**What is expected:** Write out again, exactly as they appear, the lines from the line with "Generate a Blender" through the line with "COL = scn.collection". Do not include any pictures.

● ● ● ● ●

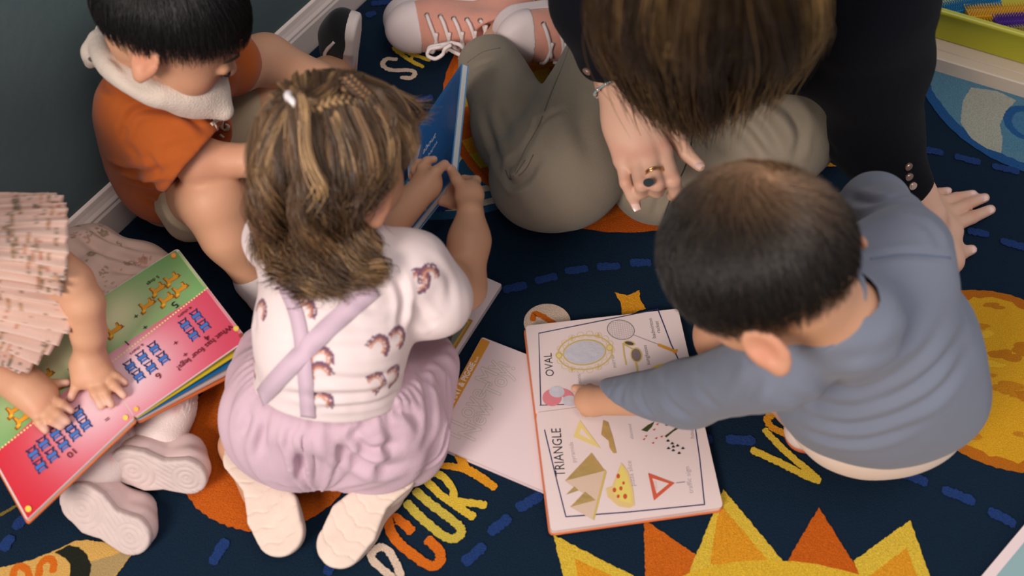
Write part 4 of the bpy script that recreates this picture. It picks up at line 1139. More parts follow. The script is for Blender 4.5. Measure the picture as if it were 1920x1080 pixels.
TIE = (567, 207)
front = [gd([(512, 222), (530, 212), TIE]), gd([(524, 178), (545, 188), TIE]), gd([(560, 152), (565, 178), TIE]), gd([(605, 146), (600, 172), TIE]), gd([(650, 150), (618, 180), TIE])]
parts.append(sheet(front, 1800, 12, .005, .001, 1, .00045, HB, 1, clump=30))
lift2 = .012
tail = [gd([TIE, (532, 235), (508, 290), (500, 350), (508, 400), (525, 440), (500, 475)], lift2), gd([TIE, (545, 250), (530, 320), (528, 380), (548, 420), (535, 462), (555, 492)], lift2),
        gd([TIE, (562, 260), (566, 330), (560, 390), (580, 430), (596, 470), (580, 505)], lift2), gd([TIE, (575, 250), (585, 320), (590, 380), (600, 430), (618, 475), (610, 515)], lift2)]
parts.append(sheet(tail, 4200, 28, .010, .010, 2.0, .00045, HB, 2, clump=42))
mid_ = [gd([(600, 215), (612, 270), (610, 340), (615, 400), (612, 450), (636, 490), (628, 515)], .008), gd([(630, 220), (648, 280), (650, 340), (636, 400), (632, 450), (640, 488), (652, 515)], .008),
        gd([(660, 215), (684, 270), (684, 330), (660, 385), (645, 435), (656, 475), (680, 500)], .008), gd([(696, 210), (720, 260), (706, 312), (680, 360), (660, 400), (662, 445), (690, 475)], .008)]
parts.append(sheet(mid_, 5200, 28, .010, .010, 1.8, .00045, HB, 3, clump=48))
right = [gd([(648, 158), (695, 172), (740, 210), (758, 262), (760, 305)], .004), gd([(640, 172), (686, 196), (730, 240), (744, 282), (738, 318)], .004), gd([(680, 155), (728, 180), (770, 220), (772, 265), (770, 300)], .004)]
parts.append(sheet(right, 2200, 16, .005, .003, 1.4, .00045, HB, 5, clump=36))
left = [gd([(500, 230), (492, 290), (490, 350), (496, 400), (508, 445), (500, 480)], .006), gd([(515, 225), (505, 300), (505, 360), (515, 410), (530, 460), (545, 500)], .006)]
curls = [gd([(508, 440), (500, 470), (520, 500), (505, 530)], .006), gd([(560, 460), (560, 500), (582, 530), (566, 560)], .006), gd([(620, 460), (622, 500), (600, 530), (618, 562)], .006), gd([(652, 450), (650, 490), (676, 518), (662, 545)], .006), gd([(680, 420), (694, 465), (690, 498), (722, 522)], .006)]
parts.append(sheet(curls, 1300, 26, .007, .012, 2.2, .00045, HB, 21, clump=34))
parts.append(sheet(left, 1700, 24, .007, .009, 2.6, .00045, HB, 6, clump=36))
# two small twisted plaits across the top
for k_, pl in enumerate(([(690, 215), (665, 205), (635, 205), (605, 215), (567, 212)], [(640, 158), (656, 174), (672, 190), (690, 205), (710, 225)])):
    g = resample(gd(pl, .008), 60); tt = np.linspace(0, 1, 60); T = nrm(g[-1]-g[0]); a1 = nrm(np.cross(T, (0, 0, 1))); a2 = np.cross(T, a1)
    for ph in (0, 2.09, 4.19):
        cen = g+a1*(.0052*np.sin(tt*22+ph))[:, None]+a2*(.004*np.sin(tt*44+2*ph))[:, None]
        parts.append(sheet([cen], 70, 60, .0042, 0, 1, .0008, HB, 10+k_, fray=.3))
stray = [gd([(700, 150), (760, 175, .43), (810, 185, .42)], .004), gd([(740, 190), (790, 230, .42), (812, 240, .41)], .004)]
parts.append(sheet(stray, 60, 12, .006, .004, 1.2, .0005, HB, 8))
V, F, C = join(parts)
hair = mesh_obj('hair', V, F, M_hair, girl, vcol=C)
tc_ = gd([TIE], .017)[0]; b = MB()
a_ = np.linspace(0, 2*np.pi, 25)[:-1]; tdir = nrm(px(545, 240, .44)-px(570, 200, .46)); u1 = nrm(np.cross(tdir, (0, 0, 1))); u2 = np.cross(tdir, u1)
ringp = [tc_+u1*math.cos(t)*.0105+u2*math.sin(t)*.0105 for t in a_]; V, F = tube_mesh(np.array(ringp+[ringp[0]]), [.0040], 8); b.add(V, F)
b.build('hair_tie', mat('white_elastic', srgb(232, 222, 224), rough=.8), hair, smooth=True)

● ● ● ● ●

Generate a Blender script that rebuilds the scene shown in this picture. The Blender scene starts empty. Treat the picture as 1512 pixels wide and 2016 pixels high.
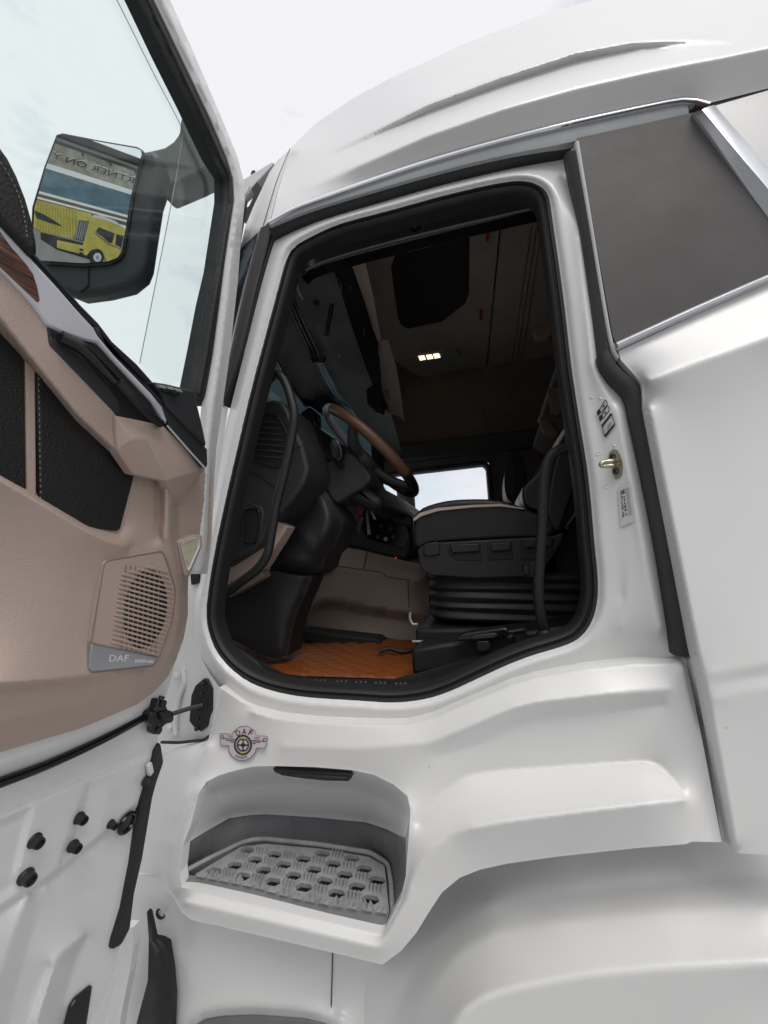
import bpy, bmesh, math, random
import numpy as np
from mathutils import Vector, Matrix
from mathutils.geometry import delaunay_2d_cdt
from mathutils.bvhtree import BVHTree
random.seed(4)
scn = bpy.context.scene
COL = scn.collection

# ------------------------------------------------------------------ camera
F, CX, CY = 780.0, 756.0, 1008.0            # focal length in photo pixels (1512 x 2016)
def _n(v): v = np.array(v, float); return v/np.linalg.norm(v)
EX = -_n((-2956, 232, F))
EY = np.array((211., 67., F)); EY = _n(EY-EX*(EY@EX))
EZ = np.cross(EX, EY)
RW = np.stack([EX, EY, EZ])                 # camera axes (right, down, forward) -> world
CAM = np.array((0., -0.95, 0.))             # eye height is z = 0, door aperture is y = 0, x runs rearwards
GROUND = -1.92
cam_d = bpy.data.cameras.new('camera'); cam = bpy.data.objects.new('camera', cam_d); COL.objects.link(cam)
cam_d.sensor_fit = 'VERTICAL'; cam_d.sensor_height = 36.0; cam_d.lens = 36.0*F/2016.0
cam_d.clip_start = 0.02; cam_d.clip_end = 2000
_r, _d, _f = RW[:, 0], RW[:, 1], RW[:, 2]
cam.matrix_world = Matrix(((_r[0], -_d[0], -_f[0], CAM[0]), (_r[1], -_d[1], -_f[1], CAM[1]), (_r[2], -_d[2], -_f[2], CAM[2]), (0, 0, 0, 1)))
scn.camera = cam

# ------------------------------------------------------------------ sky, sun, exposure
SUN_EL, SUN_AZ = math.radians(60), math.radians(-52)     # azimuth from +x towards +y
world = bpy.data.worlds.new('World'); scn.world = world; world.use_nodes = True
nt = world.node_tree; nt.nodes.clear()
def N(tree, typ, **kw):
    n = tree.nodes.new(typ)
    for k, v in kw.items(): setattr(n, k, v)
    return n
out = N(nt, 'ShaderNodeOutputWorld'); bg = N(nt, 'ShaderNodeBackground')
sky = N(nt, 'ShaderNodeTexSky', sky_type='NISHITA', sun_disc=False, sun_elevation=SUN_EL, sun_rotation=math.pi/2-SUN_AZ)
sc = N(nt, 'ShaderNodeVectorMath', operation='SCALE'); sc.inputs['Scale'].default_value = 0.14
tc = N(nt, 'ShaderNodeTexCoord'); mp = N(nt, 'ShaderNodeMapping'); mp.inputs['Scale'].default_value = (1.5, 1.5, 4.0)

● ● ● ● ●

**The output:**
Generate a Blender script that rebuilds the scene shown in this picture. The Blender scene starts empty. Treat the picture as 1512 pixels wide and 2016 pixels high.
import bpy, bmesh, math, random
import numpy as np
from mathutils import Vector, Matrix
from mathutils.geometry import delaunay_2d_cdt
from mathutils.bvhtree import BVHTree
random.seed(4)
scn = bpy.context.scene
COL = scn.collection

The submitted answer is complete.